**Stated goal**
Locate the word "this" in the entries below, then gather every line that holds it.

-- Supplied entries start --

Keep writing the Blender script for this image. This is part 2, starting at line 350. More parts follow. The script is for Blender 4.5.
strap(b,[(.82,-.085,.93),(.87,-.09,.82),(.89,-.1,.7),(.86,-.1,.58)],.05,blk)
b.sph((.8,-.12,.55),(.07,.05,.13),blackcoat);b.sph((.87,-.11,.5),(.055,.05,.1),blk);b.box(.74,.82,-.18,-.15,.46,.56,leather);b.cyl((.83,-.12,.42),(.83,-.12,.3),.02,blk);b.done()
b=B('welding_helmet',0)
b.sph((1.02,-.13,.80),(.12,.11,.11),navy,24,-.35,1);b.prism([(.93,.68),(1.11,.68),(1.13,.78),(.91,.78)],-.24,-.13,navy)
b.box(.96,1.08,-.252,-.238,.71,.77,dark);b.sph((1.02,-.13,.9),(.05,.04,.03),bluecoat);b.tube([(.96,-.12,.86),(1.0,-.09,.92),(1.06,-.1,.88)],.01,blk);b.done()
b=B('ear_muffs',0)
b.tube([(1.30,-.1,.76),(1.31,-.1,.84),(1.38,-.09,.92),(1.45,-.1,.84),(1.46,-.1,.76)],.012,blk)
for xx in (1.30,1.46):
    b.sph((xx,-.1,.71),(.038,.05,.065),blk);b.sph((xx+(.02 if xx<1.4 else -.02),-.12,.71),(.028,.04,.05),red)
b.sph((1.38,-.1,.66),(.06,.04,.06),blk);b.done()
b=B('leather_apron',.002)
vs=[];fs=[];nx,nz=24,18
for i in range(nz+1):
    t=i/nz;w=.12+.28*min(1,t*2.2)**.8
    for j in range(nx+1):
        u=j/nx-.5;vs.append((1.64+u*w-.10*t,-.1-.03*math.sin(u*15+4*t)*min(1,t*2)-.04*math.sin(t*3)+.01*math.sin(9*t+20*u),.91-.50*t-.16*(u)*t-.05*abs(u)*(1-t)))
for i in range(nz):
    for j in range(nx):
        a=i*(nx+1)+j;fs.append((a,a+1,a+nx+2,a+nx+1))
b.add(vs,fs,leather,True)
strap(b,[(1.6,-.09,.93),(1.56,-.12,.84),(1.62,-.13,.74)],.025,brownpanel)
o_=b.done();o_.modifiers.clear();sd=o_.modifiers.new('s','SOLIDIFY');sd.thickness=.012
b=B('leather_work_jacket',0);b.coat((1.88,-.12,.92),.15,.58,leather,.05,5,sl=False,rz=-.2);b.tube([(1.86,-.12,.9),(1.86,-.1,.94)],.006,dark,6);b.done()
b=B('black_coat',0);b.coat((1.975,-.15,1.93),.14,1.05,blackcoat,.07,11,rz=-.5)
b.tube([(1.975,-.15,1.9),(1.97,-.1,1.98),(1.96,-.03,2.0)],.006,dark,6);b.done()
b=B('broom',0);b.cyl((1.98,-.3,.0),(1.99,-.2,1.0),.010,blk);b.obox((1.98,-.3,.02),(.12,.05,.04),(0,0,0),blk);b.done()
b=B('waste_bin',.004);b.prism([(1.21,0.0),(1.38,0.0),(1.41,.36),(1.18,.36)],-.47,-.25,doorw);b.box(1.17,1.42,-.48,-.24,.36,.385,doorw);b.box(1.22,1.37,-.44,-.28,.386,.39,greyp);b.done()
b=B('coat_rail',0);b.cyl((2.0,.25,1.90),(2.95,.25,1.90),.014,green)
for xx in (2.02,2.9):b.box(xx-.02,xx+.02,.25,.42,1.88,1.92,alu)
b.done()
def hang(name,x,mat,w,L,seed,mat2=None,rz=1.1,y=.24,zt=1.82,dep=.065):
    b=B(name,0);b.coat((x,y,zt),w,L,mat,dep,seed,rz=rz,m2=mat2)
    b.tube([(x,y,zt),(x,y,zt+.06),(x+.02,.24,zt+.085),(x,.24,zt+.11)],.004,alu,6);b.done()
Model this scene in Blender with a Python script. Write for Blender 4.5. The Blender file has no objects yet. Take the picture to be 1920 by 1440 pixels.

-- Supplied entries end --

**The solution**
Keep writing the Blender script for this image. This is part 2, starting at line 350. More parts follow. The script is for Blender 4.5.
Model this scene in Blender with a Python script. Write for Blender 4.5. The Blender file has no objects yet. Take the picture to be 1920 by 1440 pixels.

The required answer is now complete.